Lee Bouvier, a longtime adjunct faculty member in the Department of Sociology and Criminal Justice, died Wednesday, Jan. 26, at the age of 88. Bouvier, of Norfolk, led a colorful life that included work as a jazz musician, professor, scholar, internationally known demographer and former vice president of the Population Reference Bureau.

He came out of retirement in 2000 to teach at ODU and worked at the university for more than 10 years. Charles Wilson, interim dean of the College of Arts and Letters, described him as dedicated to both his students and his discipline. "He was a beloved teacher, becoming one of the most popular instructors in the department, indeed in the university," said Wilson.

During his tenure at ODU, Bouvier was a widely sought-after demographer and expert on the U.S. Census. He was quoted and appeared on the front page of The New York Times (April 17, 2001) in a story about the changing face of suburbs in the United States. Randy Gainey, chair of the sociology and criminal justice department, described Bouvier as a student's teacher who cared immensely about the success of each student.

At the age of 16 and known then as Lee Francis, he left school to begin a 20-year career as a trumpeter in leading jazz bands along the East Coast.
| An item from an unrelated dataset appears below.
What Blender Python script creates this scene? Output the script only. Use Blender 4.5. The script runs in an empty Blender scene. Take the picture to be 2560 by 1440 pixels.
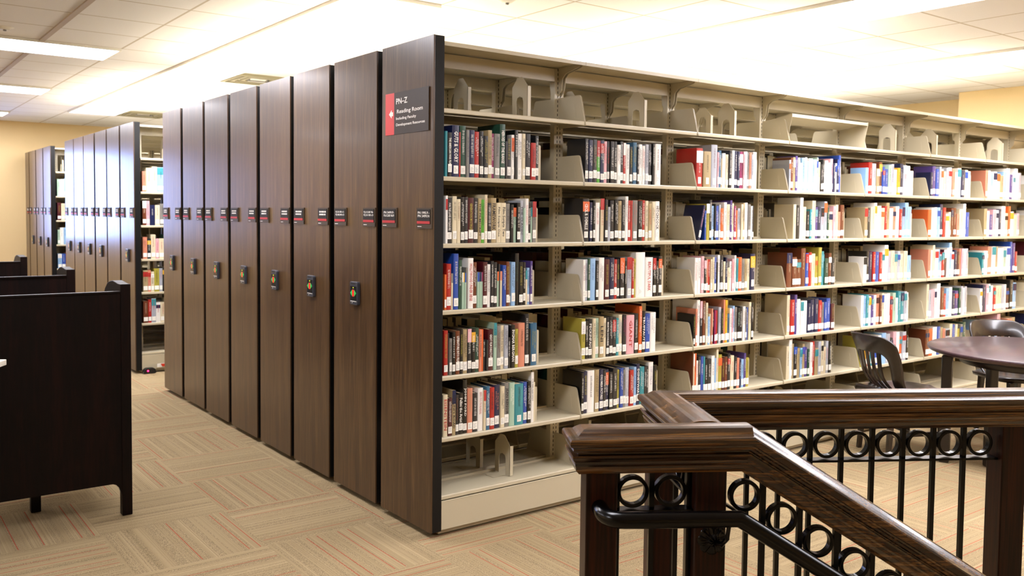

It wasn't until the age of 34, married with four small children, that he entered Spring Hill College in Mobile, Ala. in 1957, earning a bachelor's degree in history and sociology. In 1964, he received a master's from Brown University.

Following his education, Bouvier went on to teach at six colleges, including Georgetown University and Tulane University's School of Public Health. From 1981-87, he served as director of research and vice president of the Population Reference Bureau (Washington, D.C.); demographic adviser to the Select Committee on Population, U.S. House of Representatives; and as a member of the Select Commission on Immigration and Refugee Policy.

During his career, Bouvier presented guest lectures and workshops at nearly 30 other universities across the country. He was the author of more than 60 articles and 18 books. His most recent work was titled "Press Population and Society: An Introduction to Demography," published by Cambridge University.

Bouvier is survived by four children, eight grandchildren and 14 great-grandchildren.